ABSTRACT

A significant part of writing and public attention on Aztlán especially since the proclamation of El Plan Espiritual de Aztlán has been concerned with where Aztlán was. Was it in a specific geographical location in northern Mexico or somewhere in the Southwestern part of the United States or lodged in the hearts and minds of our Mexica (generally known as Aztecs) forbears and now Mexican Americans? Even when Aztlán is viewed more broadly in terms of art, migratory space or cultural contact a preoccupation with the geographical location of the Aztec place of origins is evident. For instance in the landmark book The Road to Aztlán: Art from a Mythic Homeland (2001) that accompanied a stunning art exhibition of the same name at LACMA (Los Angeles County Museum of Art 2001), the editors achieved a near magic trick by both ‘deterritorializing’ and ‘reterritorializing’ Aztlán.

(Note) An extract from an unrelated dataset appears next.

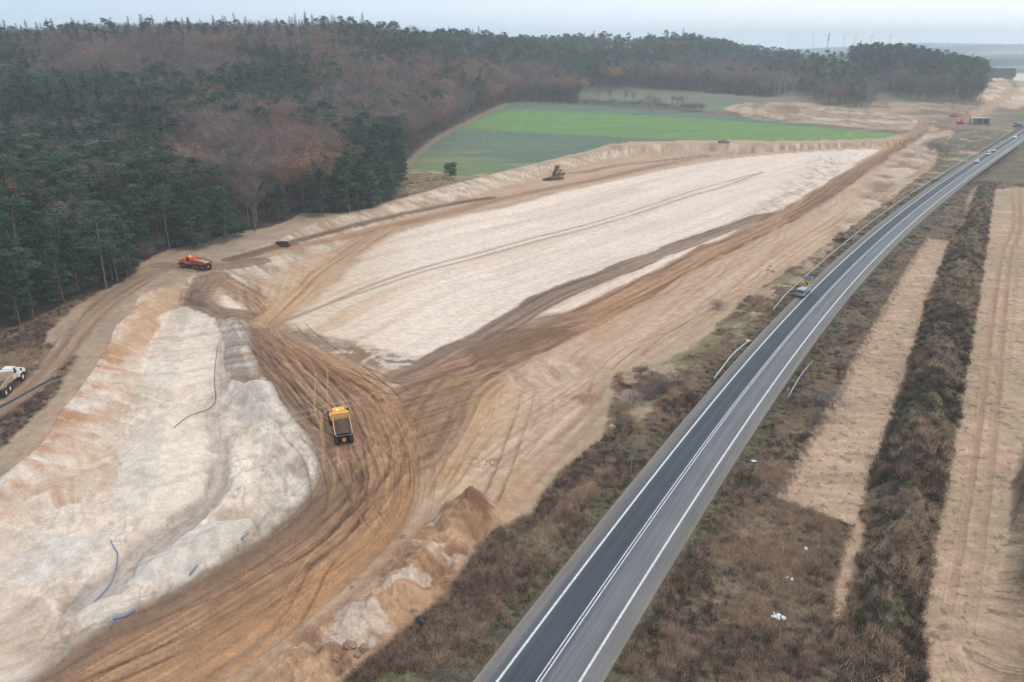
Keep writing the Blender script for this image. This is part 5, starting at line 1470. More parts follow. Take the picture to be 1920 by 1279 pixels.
    for s in (-1, 1):
        for x in (-1.2, -2.6, -3.9): PB().box(x - hinge.x - .06, x - hinge.x + .06, s * 1.28, s * 1.42, 1.6 - hinge.z, 2.66 - hinge.z).obj('wall_rib', body, bd)
    if load is not None:
        nx_, ny_ = 26, 12; xs_ = np.linspace(-5.3, -.2, nx_); ys_ = np.linspace(-1.24, 1.24, ny_); gx_, gy_ = np.meshgrid(xs_, ys_)
        hh_ = 2.18 + .62 * np.clip(1 - ((gx_ + 2.7) / 2.9) ** 2, 0, 1) * np.clip(1 - (gy_ / 1.35) ** 2, 0, 1) + .30 * (fbm(gx_ * 1.3 + px, gy_ * 1.3, 3, seed=5) - .5)
        hh_ = np.where((gx_ < -4.6), np.maximum(hh_, 2.25), hh_)
        vv_ = [(x_ - hinge.x, y_, z_ - hinge.z) for x_, y_, z_ in zip(gx_.ravel(), gy_.ravel(), hh_.ravel())]
        ff_ = [(r_ * nx_ + c_, r_ * nx_ + c_ + 1, (r_ + 1) * nx_ + c_ + 1, (r_ + 1) * nx_ + c_) for r_ in range(ny_ - 1) for c_ in range(nx_ - 1)]
        PB().add(vv_, ff_).obj('load', load, bd, smooth_=True)
    return root

dump_truck(641, 808, (628, 740), 'yellow articulated dump truck loaded with dark soil, driving away on the brown haul road', M_YEL, M_YELD, load=M_SOILD, bend=.10, bodymat=M_YELD, rim=M_DARKM)
dump_truck(366, 503, (336, 498), 'orange articulated dump truck carrying pale sand along the top track by the wood', M_ORA, M_ORAD, load=M_SOILT, rim=M_ORAD)
dump_truck(16, 726, (52, 690), 'cream white dump truck with an empty body parked on the grass at the left edge', M_CREAM, M_CREAMD, load=None, roofbeacon=False, rim=M_CREAM, bend=-.1)
dump_truck(1048, 330, (1063, 325), 'yellow dump truck with raised body tipping dark soil below the field bank', M_YEL, M_YELD, load=M_SOILD, tilt=R(38))

# spoil just tipped
def heap(px, py, rx, ry, rz, mat, label, name='soil_heap', rot=0, seed=1, rough=.3):
    p = at(px, py); o = lump(name, rx, ry, rz, mat, None, seed, (p.x, p.y, p.z - .1 * rz), rough, sub=4)
    o.rotation_euler = (0, 0, rot); tag(o, label, 'soil heap'); return o
heap(1037, 336, 7.0, 3.6, 1.3, M_SOILD, 'dark freshly tipped soil heap behind the raised yellow dump truck', rot=.9, seed=4, rough=.6)
heap(530, 459, 2.2, 1.6, 1.3, simple('black_soil', (.022, .02, .022), .9), 'small black soil heap on the bank between the orange truck and the wood', seed=6)
heap(1357, 274, 3.4, 2.4, 2.0, simple('brown_soil', (.17, .115, .08), .95, noise=.3), 'dark brown soil heap on the bank below the green field', seed=8)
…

On the one hand, they included essays and art that encompassed the American Southwest and portions of Mexico showing that Aztlán is not a specific historical location at all but refers to a huge geographical area where people, objects, ideas, and meanings traveled and were exchanged over enormous distances and punishing terrain. On the other hand, in the last section of the book we see Aztlán “re-territorialized” in a series of specific Chicano locations where artworks in exhibitions and public walls in various Chicano and other communities show that multiple but specific Mexican American homelands, Aztláns all, exist. As one cultural critic says Aztlán refers “to all those places where there is a strong Mexican and Chicano/a cultural presence” (Fields & Zamudio-Taylor 2001, p. 42).